* EXERCISE INSTRUCTIONS *
Print each line exactly as it is given.

------ SUPPLIED DATA ------

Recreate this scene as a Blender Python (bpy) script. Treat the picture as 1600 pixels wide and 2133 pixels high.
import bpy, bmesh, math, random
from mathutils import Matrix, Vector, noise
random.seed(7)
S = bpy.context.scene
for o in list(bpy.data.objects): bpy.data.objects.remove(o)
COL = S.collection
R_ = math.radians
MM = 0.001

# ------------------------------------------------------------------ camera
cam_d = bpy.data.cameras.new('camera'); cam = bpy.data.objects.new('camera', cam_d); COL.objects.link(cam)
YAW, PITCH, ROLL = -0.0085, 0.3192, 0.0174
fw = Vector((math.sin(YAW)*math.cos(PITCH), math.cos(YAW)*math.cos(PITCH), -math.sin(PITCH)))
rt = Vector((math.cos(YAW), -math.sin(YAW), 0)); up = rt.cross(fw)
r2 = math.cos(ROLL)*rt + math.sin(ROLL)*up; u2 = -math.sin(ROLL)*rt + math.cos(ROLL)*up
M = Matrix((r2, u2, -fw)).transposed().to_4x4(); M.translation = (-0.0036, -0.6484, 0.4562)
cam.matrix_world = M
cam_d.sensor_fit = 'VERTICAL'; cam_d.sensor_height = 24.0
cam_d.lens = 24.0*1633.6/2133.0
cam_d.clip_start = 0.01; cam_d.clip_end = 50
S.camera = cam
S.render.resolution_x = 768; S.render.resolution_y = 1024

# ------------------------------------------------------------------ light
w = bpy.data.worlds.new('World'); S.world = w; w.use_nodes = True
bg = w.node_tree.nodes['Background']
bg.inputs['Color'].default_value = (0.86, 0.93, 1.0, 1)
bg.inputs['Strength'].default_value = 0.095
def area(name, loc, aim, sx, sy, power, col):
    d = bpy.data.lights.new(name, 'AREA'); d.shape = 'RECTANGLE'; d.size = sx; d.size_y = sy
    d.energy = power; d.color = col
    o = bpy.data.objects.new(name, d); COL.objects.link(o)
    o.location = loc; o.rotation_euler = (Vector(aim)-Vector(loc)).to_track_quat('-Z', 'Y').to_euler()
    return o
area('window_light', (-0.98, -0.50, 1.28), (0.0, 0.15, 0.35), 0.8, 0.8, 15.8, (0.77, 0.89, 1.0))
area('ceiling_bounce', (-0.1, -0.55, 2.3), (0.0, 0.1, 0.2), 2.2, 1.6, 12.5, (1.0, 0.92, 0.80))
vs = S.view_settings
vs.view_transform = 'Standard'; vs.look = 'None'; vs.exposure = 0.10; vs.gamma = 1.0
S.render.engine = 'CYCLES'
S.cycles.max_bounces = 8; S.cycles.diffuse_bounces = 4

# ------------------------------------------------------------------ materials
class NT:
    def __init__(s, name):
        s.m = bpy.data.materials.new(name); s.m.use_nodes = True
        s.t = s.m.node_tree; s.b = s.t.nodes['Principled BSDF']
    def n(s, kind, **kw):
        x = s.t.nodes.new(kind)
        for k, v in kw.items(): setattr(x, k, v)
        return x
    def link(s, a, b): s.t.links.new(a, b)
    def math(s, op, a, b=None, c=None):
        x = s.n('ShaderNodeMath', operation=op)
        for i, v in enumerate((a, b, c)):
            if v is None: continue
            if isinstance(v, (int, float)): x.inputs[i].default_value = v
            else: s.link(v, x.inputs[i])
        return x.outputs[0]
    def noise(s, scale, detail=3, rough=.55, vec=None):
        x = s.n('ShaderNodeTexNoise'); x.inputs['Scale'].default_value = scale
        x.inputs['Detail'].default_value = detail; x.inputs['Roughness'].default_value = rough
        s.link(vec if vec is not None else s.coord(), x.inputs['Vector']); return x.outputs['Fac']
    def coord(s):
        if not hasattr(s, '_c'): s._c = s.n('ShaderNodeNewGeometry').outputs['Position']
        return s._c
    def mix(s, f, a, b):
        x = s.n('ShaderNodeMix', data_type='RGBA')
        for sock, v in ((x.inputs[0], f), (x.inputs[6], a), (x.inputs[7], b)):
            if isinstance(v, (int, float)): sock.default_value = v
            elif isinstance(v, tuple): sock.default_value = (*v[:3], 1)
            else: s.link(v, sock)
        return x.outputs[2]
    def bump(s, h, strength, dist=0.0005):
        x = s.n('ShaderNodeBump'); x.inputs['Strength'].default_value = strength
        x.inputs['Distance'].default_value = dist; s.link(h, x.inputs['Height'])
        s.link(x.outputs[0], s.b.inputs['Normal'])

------

* EXERCISE SOLUTION *
Recreate this scene as a Blender Python (bpy) script. Treat the picture as 1600 pixels wide and 2133 pixels high.
import bpy, bmesh, math, random
from mathutils import Matrix, Vector, noise
random.seed(7)
S = bpy.context.scene
for o in list(bpy.data.objects): bpy.data.objects.remove(o)
COL = S.collection
R_ = math.radians
MM = 0.001

# ------------------------------------------------------------------ camera
cam_d = bpy.data.cameras.new('camera'); cam = bpy.data.objects.new('camera', cam_d); COL.objects.link(cam)
YAW, PITCH, ROLL = -0.0085, 0.3192, 0.0174
fw = Vector((math.sin(YAW)*math.cos(PITCH), math.cos(YAW)*math.cos(PITCH), -math.sin(PITCH)))
rt = Vector((math.cos(YAW), -math.sin(YAW), 0)); up = rt.cross(fw)
r2 = math.cos(ROLL)*rt + math.sin(ROLL)*up; u2 = -math.sin(ROLL)*rt + math.cos(ROLL)*up
M = Matrix((r2, u2, -fw)).transposed().to_4x4(); M.translation = (-0.0036, -0.6484, 0.4562)
cam.matrix_world = M
cam_d.sensor_fit = 'VERTICAL'; cam_d.sensor_height = 24.0
cam_d.lens = 24.0*1633.6/2133.0
cam_d.clip_start = 0.01; cam_d.clip_end = 50
S.camera = cam
S.render.resolution_x = 768; S.render.resolution_y = 1024

# ------------------------------------------------------------------ light
w = bpy.data.worlds.new('World'); S.world = w; w.use_nodes = True
bg = w.node_tree.nodes['Background']
bg.inputs['Color'].default_value = (0.86, 0.93, 1.0, 1)
bg.inputs['Strength'].default_value = 0.095
def area(name, loc, aim, sx, sy, power, col):
    d = bpy.data.lights.new(name, 'AREA'); d.shape = 'RECTANGLE'; d.size = sx; d.size_y = sy
    d.energy = power; d.color = col
    o = bpy.data.objects.new(name, d); COL.objects.link(o)
    o.location = loc; o.rotation_euler = (Vector(aim)-Vector(loc)).to_track_quat('-Z', 'Y').to_euler()
    return o
area('window_light', (-0.98, -0.50, 1.28), (0.0, 0.15, 0.35), 0.8, 0.8, 15.8, (0.77, 0.89, 1.0))
area('ceiling_bounce', (-0.1, -0.55, 2.3), (0.0, 0.1, 0.2), 2.2, 1.6, 12.5, (1.0, 0.92, 0.80))
vs = S.view_settings
vs.view_transform = 'Standard'; vs.look = 'None'; vs.exposure = 0.10; vs.gamma = 1.0
S.render.engine = 'CYCLES'
S.cycles.max_bounces = 8; S.cycles.diffuse_bounces = 4

# ------------------------------------------------------------------ materials
class NT:
    def __init__(s, name):
        s.m = bpy.data.materials.new(name); s.m.use_nodes = True
        s.t = s.m.node_tree; s.b = s.t.nodes['Principled BSDF']
    def n(s, kind, **kw):
        x = s.t.nodes.new(kind)
        for k, v in kw.items(): setattr(x, k, v)
        return x
    def link(s, a, b): s.t.links.new(a, b)
    def math(s, op, a, b=None, c=None):
        x = s.n('ShaderNodeMath', operation=op)
        for i, v in enumerate((a, b, c)):
            if v is None: continue
            if isinstance(v, (int, float)): x.inputs[i].default_value = v
            else: s.link(v, x.inputs[i])
        return x.outputs[0]
    def noise(s, scale, detail=3, rough=.55, vec=None):
        x = s.n('ShaderNodeTexNoise'); x.inputs['Scale'].default_value = scale
        x.inputs['Detail'].default_value = detail; x.inputs['Roughness'].default_value = rough
        s.link(vec if vec is not None else s.coord(), x.inputs['Vector']); return x.outputs['Fac']
    def coord(s):
        if not hasattr(s, '_c'): s._c = s.n('ShaderNodeNewGeometry').outputs['Position']
        return s._c
    def mix(s, f, a, b):
        x = s.n('ShaderNodeMix', data_type='RGBA')
        for sock, v in ((x.inputs[0], f), (x.inputs[6], a), (x.inputs[7], b)):
            if isinstance(v, (int, float)): sock.default_value = v
            elif isinstance(v, tuple): sock.default_value = (*v[:3], 1)
            else: s.link(v, sock)
        return x.outputs[2]
    def bump(s, h, strength, dist=0.0005):
        x = s.n('ShaderNodeBump'); x.inputs['Strength'].default_value = strength
        x.inputs['Distance'].default_value = dist; s.link(h, x.inputs['Height'])
        s.link(x.outputs[0], s.b.inputs['Normal'])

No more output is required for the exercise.